The booming popularity of online services has led to a major evolution in the way these services are built and deployed. To cope with such online data-intensive services, service providers deploy several massive-scale datacenters, also referred to as warehouse-scale computers, each populated with up to hundreds of thousands of servers. The services also follow the paradigm of microservices, which decomposes online services into fine-grained software modules frequently communicating over the datacenter network using Remote Procedure Calls (RPCs). Microservices simplify and accelerate software development and allow independent development and performance debugging of each microservice using the most suitable programming language and tools. Furthermore, microservices simplify software deployment and enable scaling and updating individual microservices independently. However, because services are deployed in a distributed fashion, frequent communication is needed to complete a request, putting pressure on the networking infrastructure of the datacenter.
As a result, networking technology has been evolving rapidly both in software and hardware to address this extra communication overhead, also referred to as the "RPC tax" in datacenters. High-performance network fabrics and new network protocols have been developed to address the performance and scalability issues associated with the increasing volume of communication between software components. Although the tax on inter-microservice communication includes both the RPC layer and the underlying network stack, ongoing advancements have mainly targeted the network stack, leading to a drastic reduction of the networking latency and exposing the RPC layer itself as a bottleneck. While modern fabrics continue improving network bandwidth, silicon's efficiency and density scaling met an abrupt slowdown with the end of Dennard scaling and the slowdown of Moore's law, putting more pressure on the RPC layer running on the general-purpose CPUs. Overall, the RPC layer accounts for a significant fraction of both a single request's latency and the datacenter's total compute capacity; thus, optimizing the hardware-software stack for RPCs is of critical importance.

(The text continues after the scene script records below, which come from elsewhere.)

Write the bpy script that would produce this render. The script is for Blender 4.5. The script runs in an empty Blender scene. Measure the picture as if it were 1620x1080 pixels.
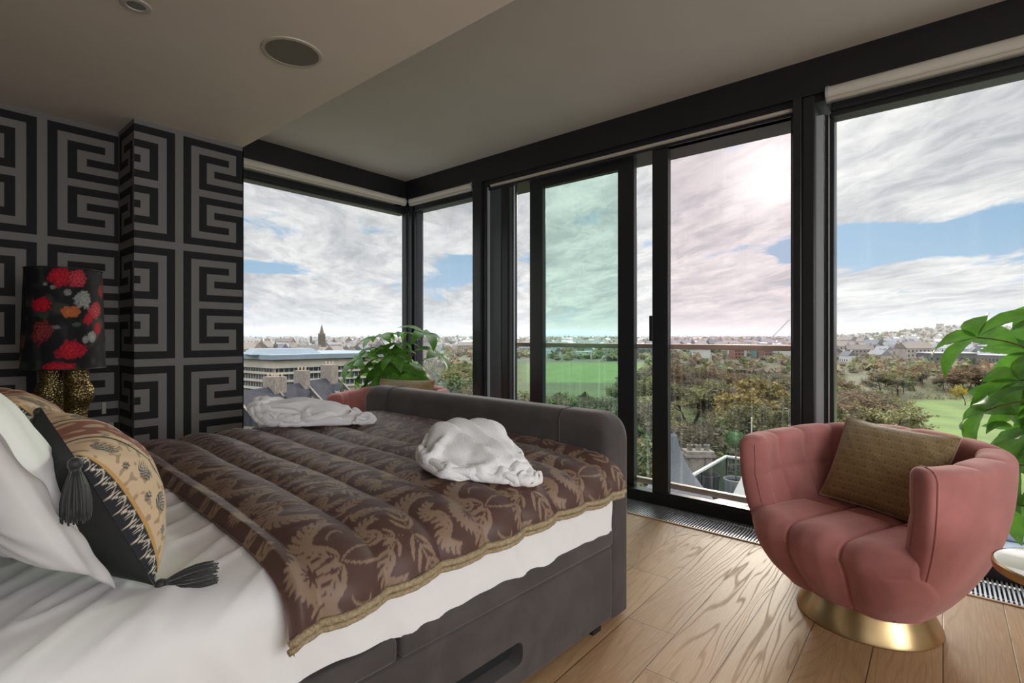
import bpy, bmesh, math, random
import numpy as np
from mathutils import Vector, Matrix, noise as mnoise
sc = bpy.context.scene
COL = sc.collection
pi = math.pi

# ------------------------------------------------------------------ camera
EYE = 1.25
YAW = math.radians(39.88)
FPX = 816.0
cam_d = bpy.data.cameras.new('camera')
cam_d.sensor_width = 36.0
cam_d.lens = FPX / 1620.0 * 36.0
cam_d.shift_y = -9.0 / 1620.0
cam_d.clip_end = 30000
cam_d.clip_start = 0.05
cam = bpy.data.objects.new('camera', cam_d)
COL.objects.link(cam)
cam.location = (0, 0, EYE)
cam.rotation_euler = (pi / 2, 0, YAW)
sc.camera = cam
sc.view_settings.view_transform = 'Standard'
sc.view_settings.look = 'None'
sc.view_settings.gamma = 1.0
sc.view_settings.exposure = 0.0
sc.view_settings.use_curve_mapping = False

FW = np.array([-math.sin(YAW), math.cos(YAW)])
RT = np.array([math.cos(YAW), math.sin(YAW)])


def P(t, d):
    """ground position at bearing t (tangent off the room's diagonal) and distance d"""
    v = FW * d + RT * t * d
    return float(v[0]), float(v[1])


# ------------------------------------------------------------------ node helpers
class NB:
    def __init__(s, tree):
        s.t = tree; s.n = tree.nodes; s.l = tree.links

    def node(s, ty, **kw):
        n = s.n.new(ty)
        for k, v in kw.items():
            setattr(n, k, v)
        return n

    def put(s, sock, v):
        if v is None: return
        if hasattr(v, 'is_output') or isinstance(v, bpy.types.NodeSocket):
            s.l.new(v, sock)
        elif isinstance(v, (tuple, list)) and len(v) == 3 and sock.type == 'RGBA':
            sock.default_value = (*v, 1)
        else:
            sock.default_value = v

    def m(s, op, a, b=None, c=None, clamp=False):
        n = s.node('ShaderNodeMath', operation=op, use_clamp=clamp)
        s.put(n.inputs[0], a); s.put(n.inputs[1], b); s.put(n.inputs[2], c)
        return n.outputs[0]

    def vm(s, op, a, b=None, scale=None):
        n = s.node('ShaderNodeVectorMath', operation=op)
        s.put(n.inputs[0], a); s.put(n.inputs[1], b)
        if scale is not None: s.put(n.inputs['Scale'], scale)
        return n.outputs['Value'] if op in ('DOT_PRODUCT', 'LENGTH', 'DISTANCE') else n.outputs[0]

    def mix(s, f, a, b, blend='MIX'):
        n = s.node('ShaderNodeMix', data_type='RGBA', blend_type=blend)
        s.put(n.inputs['Factor'], f); s.put(n.inputs[6], a); s.put(n.inputs[7], b)
        return n.outputs[2]

    def ramp(s, v, lo, hi, a=0.0, b=1.0, smooth=True):
        n = s.node('ShaderNodeMapRange', interpolation_type='SMOOTHSTEP' if smooth else 'LINEAR')
        s.put(n.inputs[0], v); s.put(n.inputs[1], lo); s.put(n.inputs[2], hi)
        s.put(n.inputs[3], a); s.put(n.inputs[4], b)
        return n.outputs[0]

    def noise(s, vec, scale, detail=4, rough=0.5, dist=0.0, out=0):
        n = s.node('ShaderNodeTexNoise')
        s.put(n.inputs['Vector'], vec); s.put(n.inputs['Scale'], scale)
        s.put(n.inputs['Detail'], detail); s.put(n.inputs['Roughness'], rough)
        s.put(n.inputs['Distortion'], dist)
        return n.outputs[out]

    def xyz(s, x, y, z):
        n = s.node('ShaderNodeCombineXYZ')
        s.put(n.inputs[0], x); s.put(n.inputs[1], y); s.put(n.inputs[2], z)
        return n.outputs[0]

    def sep(s, v):
        n = s.node('ShaderNodeSeparateXYZ'); s.put(n.inputs[0], v)
        return n.outputs

    def map(s, v, loc=(0, 0, 0), rot=(0, 0, 0), scale=(1, 1, 1)):
        n = s.node('ShaderNodeMapping')
        s.put(n.inputs[0], v); n.inputs[1].default_value = loc
        n.inputs[2].default_value = rot; n.inputs[3].default_value = scale
        return n.outputs[0]


# ------------------------------------------------------------------ sky
SUN_T, SUN_E = (1215 - 810) / FPX, (531 - 265) / FPX
sd = np.array([*(FW + RT * SUN_T), SUN_E]); sd /= np.linalg.norm(sd)
world = bpy.data.worlds.new('sky'); sc.world = world
world.use_nodes = True
wn = NB(world.node_tree); wn.n.clear()
g = wn.node('ShaderNodeTexCoord').outputs['Generated']
X_, Y_, Z_ = wn.sep(g)
el = wn.m('ARCSINE', Z_)
az = wn.m('ARCTAN2', X_, Y_)                       # clockwise from +Y


def azel(px, py):
    t, e = (px - 810) / FPX, (531 - py) / FPX
    v = np.array([*(FW + RT * t), e]); v /= np.linalg.norm(v)
    return math.atan2(v[0], v[1]), math.asin(v[2])


zz = wn.m('ADD', wn.m('MAXIMUM', Z_, 0.0), 0.14)
cv = wn.xyz(wn.m('DIVIDE', X_, zz), wn.m('DIVIDE', Y_, zz), wn.m('MULTIPLY', Z_, 2.0))
rv = wn.map(cv, rot=(0, 0, YAW))
warp = wn.noise(rv, 1.3, 3, 0.5, 0, out=1)
rv2 = wn.vm('ADD', rv, wn.vm('SCALE', warp, scale=0.55))
n1 = wn.noise(wn.map(rv2, loc=(3.1, 1.7, 0), scale=(0.75, 1.15, 1)), 1.25, 9, 0.6, 0.25)
n2 = wn.noise(wn.map(rv2, loc=(-4.0, 8.3, 2), scale=(0.7, 1.3, 1)), 1.9, 8, 0.62, 0.2)
gap = None
for (px, py, sx, sy, amp) in [(1500, 378, 190, 32, .46), (1610, 335, 80, 30, .2), (1430, 385, 90, 26, .16), (425, 425, 75, 14, .34), (735, 425, 45, 24, .32),
                              (560, 448, 90, 10, .12), (925, 352, 60, 20, .14), (1022, 385, 25, 16, .2), (1245, 400, 22, 14, .2),
                              (1345, 372, 60, 14, .14), (820, 395, 40, 22, .12)]:
    a0, e0 = azel(px, py); a1, e1 = azel(px + sx, py); a2, e2 = azel(px, py - sy)
    da = wn.m('DIVIDE', wn.m('SUBTRACT', az, a0), max(abs(a1 - a0), .01))
    de = wn.m('DIVIDE', wn.m('SUBTRACT', el, e0), max(abs(e2 - e0), .005))
    q = wn.m('ADD', wn.m('MULTIPLY', da, da), wn.m('MULTIPLY', de, de))
    q = wn.m('MULTIPLY', wn.m('EXPONENT', wn.m('MULTIPLY', q, -0.9)), amp)
    gap = q if gap is None else wn.m('ADD', gap, q)
cover = wn.m('SUBTRACT', wn.m('ADD', n1, 0.155), gap)
cmask = wn.ramp(cover, 0.47, 0.57)
shade = wn.ramp(n2, 0.36, 0.66)
fine = wn.ramp(wn.noise(wn.map(rv2, scale=(.6, 1.5, 1)), 5.5, 9, 0.66, 0.15), .36, .64)
shade = wn.m('ADD', wn.m('MULTIPLY', shade, 0.60), wn.m('MULTIPLY', fine, 0.40))
cloud = wn.mix(shade, (0.43, 0.45, 0.485), (0.93, 0.92, 0.90))
blue = wn.mix(wn.ramp(el, 0.0, 0.35, smooth=False), (0.36, 0.55, 0.70), (0.15, 0.35, 0.62))
sky = wn.mix(cmask, blue, cloud)
sky = wn.mix(wn.ramp(el, 0.0, 0.06, 0.7, 0.0), sky, (0.58, 0.62, 0.66))
sdot = wn.vm('DOT_PRODUCT', wn.vm('NORMALIZE', g), tuple(sd))
halo = wn.m('MULTIPLY', wn.m('POWER', wn.m('MAXIMUM', sdot, 0.0), 420.0), 0.60)
halo2 = wn.m('MULTIPLY', wn.m('POWER', wn.m('MAXIMUM', sdot, 0.0), 22.0), 0.15)
hal = wn.m('ADD', halo, halo2)
sky = wn.mix(1.0, sky, wn.mix(hal, (0, 0, 0), (1.0, 0.95, 0.88)), 'ADD')
bg = wn.node('ShaderNodeBackground')
wn.put(bg.inputs[0], sky)
# overcast sky: brighter towards the zenith
wn.put(bg.inputs[1], wn.ramp(el, 0.37, 0.80, 1.0, 7.0))
wo = wn.node('ShaderNodeOutputWorld'); wn.l.new(bg.outputs[0], wo.inputs[0])

sun_d = bpy.data.lights.new('sun', 'SUN'); sun_d.energy = 1.6; sun_d.angle = math.radians(11)
sun_d.color = (1.0, 0.90, 0.76)
sun = bpy.data.objects.new('sun', sun_d); COL.objects.link(sun)
sun.rotation_euler = Vector(sd).to_track_quat('Z', 'Y').to_euler()
sun.location = (-1, 6, 6)


def area(name, loc, target, sx, sy, power, color):
    d = bpy.data.lights.new(name, 'AREA'); d.shape = 'RECTANGLE'; d.size = sx; d.size_y = sy
    d.energy = power; d.color = color; d.spread = math.radians(120)
    o = bpy.data.objects.new(name, d); COL.objects.link(o); o.location = loc
    o.rotation_euler = (Vector(loc) - Vector(target)).to_track_quat('Z', 'Y').to_euler()
    return o


# added fill lights inside the solid walls, behind and right of the camera
area('side_fill_light', (2.7, 0.6, 1.6), (-1.2, 2.0, 0.7), 2.6, 2.0, 54, (0.97, 0.98, 1.0))
area('rear_fill_light', (1.3, -2.2, 1.9), (-1.2, 2.2, 0.6), 3.0, 1.6, 7, (0.98, 0.98, 1.0))


# ------------------------------------------------------------------ materials
def mat(name, col=(.5, .5, .5), rough=.5, metal=0.0, var=0.0, vscale=8.0, bump=0.0, bscale=60.0, sheen=0.0, spec=None,
        attr=None, coat=0.0, vstretch=(1, 1, 1), sheen_tint=None, bdetail=3, trans=0.0, obj_var=0.0):
    m_ = bpy.data.materials.new(name); m_.use_nodes = True
    b = NB(m_.node_tree); p = m_.node_tree.nodes['Principled BSDF']
    p.inputs['Roughness'].default_value = rough; p.inputs['Metallic'].default_value = metal
    if spec is not None: p.inputs['Specular IOR Level'].default_value = spec
    if coat: p.inputs['Coat Weight'].default_value = coat; p.inputs['Coat Roughness'].default_value = .1
    tc = b.node('ShaderNodeTexCoord').outputs['Object']
    c = (*col, 1)
    cs = None
    if attr:
        a = b.node('ShaderNodeAttribute', attribute_name=attr); cs = a.outputs[0]
    if var:
        n = b.noise(b.map(tc, scale=vstretch), vscale, 5, .6)
        f = b.ramp(n, .3, .7, 1 - var, 1 + var, smooth=False)
        src = cs if cs is not None else tuple(col)
        cs = b.mix(1.0, src, b.xyz(f, f, f), 'MULTIPLY')
    if obj_var:
        oi = b.node('ShaderNodeObjectInfo').outputs['Random']
        f = b.ramp(oi, 0, 1, 1 - obj_var, 1 + obj_var, smooth=False)
        cs = b.mix(1.0, cs if cs is not None else tuple(col), b.xyz(f, f, f), 'MULTIPLY')
    if cs is not None: b.l.new(cs, p.inputs['Base Color'])
    else: p.inputs['Base Color'].default_value = c
    if bump:
        n = b.noise(b.map(tc, scale=vstretch), bscale, bdetail, .6)
        bn = b.node('ShaderNodeBump'); bn.inputs['Strength'].default_value = bump
        bn.inputs['Distance'].default_value = .01
        b.l.new(n, bn.inputs['Height']); b.l.new(bn.outputs[0], p.inputs['Normal'])
    if sheen:
        p.inputs['Sheen Weight'].default_value = sheen; p.inputs['Sheen Roughness'].default_value = .35
        if sheen_tint: p.inputs['Sheen Tint'].default_value = (*sheen_tint, 1)
    if trans:
        # thin leaf / fabric: light passes through
        tr = b.node('ShaderNodeBsdfTranslucent')
        if cs is not None: b.l.new(cs, tr.inputs[0])
        else: tr.inputs[0].default_value = c
        ms = b.node('ShaderNodeMixShader'); ms.inputs[0].default_value = trans
        b.l.new(p.outputs[0], ms.inputs[1]); b.l.new(tr.outputs[0], ms.inputs[2])
        out = [x for x in b.n if x.type == 'OUTPUT_MATERIAL'][0]
        b.l.new(ms.outputs[0], out.inputs[0])
    return m_


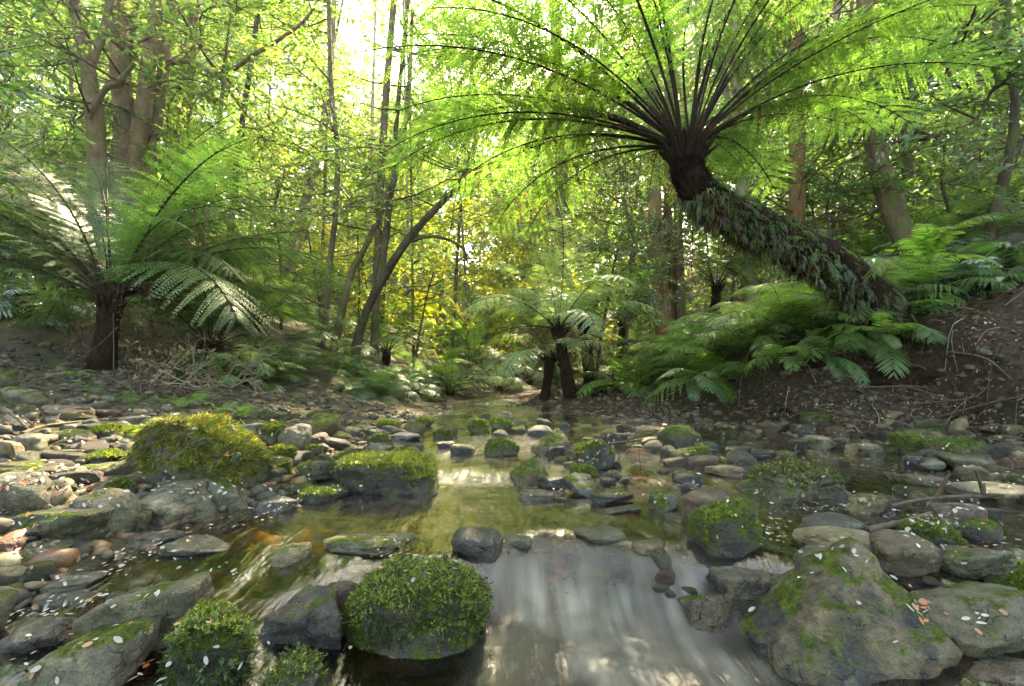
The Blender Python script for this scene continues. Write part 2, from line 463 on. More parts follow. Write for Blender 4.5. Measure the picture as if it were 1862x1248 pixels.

In this thesis, we break down the underlying modules that comprise production RPC layers and show that CPUs can only expect limited improvements for such tasks, mandating a shift to hardware to remove the RPC layer as a limiter of microservice performance. Motivated by the growing RPC tax in datacenters, we advocate for hardware-software co-design to evade the RPC tax. We present design principles guiding the architecture of an RPC processor and show that conclusively removing the RPC layer bottleneck requires all of the RPC layer's modules to be executed by a NIC-attached hardware accelerator. We propose a NIC-integrated RPC processor that runs production RPC layers and acts as an intermediary stage between the NIC and the microservice running on the CPU. Because such an RPC processor can peek into the request's data, it opens up further opportunities such as intelligent load balancing and request dispatch. We make the case that such an RPC processor is an ideal candidate for inclusion in future server chips to better support and run microservices as they decompose into even finer granularity.